A veces la mirada de la autora
muestra una desgarradora sensatez (p. 44) y da la impresión de que en cualquier
momento pueda tirar la toalla (p. 51):
“solo si la palabra humanidad
es sólo una palabra de cuatro
sílabas”
Pero no hay tregua que pactar, no
hay espacio para sentirse vencido, hay que levantarse y buscar nuestro lugar.
En el de la autora los animales tienen su hueco. Se percibe su ternura, su amor
y su defensa (p.59):
“Al final un arañazo para dejar
bien claro
que la ternura no es una mercancía”
Hablaba de una humanidad
militante, cuando me refería a la poesía de Ana Pérez Cañamares. Hay veces en
las que me siento particularmente inclinado a acercarla a la de Antonio
Orihuela. Probablemente encuentro puentes entre ambos.
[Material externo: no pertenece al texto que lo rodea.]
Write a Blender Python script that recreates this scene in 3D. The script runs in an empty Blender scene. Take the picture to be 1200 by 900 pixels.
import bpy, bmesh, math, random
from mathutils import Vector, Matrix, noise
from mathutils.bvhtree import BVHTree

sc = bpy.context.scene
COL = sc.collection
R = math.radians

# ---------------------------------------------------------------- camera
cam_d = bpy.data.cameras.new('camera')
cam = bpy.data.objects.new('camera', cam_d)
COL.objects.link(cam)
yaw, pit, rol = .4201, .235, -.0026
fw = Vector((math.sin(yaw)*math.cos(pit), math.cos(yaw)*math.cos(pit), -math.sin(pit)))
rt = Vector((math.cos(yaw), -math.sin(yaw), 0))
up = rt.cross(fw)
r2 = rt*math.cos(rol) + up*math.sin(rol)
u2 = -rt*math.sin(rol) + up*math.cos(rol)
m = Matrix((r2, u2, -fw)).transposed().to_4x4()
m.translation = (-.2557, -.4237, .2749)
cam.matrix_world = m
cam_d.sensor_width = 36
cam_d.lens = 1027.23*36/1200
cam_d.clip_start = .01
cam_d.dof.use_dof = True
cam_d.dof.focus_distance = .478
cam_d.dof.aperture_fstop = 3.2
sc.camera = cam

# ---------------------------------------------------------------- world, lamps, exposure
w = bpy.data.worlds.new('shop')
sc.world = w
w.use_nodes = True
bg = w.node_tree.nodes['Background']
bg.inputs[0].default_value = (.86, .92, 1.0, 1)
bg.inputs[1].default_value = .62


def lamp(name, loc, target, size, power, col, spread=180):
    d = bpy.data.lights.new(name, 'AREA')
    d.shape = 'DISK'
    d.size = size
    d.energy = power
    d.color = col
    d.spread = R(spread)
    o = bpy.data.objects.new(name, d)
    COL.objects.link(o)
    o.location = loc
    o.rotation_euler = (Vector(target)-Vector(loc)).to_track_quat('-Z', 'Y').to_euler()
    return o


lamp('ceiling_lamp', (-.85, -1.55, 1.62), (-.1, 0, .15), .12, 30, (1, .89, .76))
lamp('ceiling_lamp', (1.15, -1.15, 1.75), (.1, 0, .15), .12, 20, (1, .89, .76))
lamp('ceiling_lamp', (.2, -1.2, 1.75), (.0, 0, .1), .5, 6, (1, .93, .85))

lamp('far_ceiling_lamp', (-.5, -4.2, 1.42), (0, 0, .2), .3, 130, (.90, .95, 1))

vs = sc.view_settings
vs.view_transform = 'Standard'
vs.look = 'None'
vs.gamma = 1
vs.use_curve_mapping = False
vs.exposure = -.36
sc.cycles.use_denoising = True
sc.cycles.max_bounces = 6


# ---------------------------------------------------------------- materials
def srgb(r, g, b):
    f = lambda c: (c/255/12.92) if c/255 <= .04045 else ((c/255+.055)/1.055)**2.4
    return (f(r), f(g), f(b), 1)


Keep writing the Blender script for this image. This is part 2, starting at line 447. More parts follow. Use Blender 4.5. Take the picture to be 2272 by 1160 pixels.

Por el mismo camino
entiendo cuando los demás nos señalan, lo entiende la autora, cuando negamos
las tergiversaciones y no nos sentimos culpables más que para ironizar (p.57):
“Los errores no están tanto en mi
vida (…)
El error está en cómo interpreto
todo:
la mala traductora que soy”
Y pasadas las heridas, llegan
también los recuerdos, las partes de nosotros que dejamos atrás, que también
tienen cabida en Las sumas y los restos
(p.101):
“Nosotros no teníamos pueblo.
O mejor dicho: habíamos tenido
y nos lo habían quitado”
Los recuerdos también traen dolor
(p.85):
“En este mundo la muerte no es
definitiva.
Sólo la crueldad extiende su
imperio.
Y así llevamos cuarenta años,
como aquél”
Alusiones a las guerras, a la
dictadura. También recuerdos de las pérdidas cercanas (p. 113):
“Desde que murió,
mi madre me está leyendo.
Ya no soy su hija.
No soy una preocupación”
Es inevitable extraer
conclusiones, como hace la autora (p.109):
“La cadena más pesada caería
si mirara al pasado como
a un hijo recién nacido, o
como a un padre recién muerto”
Que las conclusiones nos sirvan
para vivir (p. 96):
“Hubo un tiempo en que la vida
y el mundo eran pareja.
Ahora se están divorciando”.
El libro termina en Los tesoros, que contiene algunos de los
pasajes más tiernos recordando a los padres que fallecieron. Y extrae su propio
epílogo.
Las sumas y los restos de Ana Pérez Cañamares, humanidad combativa,
lecciones de vida hechas poesía. Porque poesía y vida son lo mismo.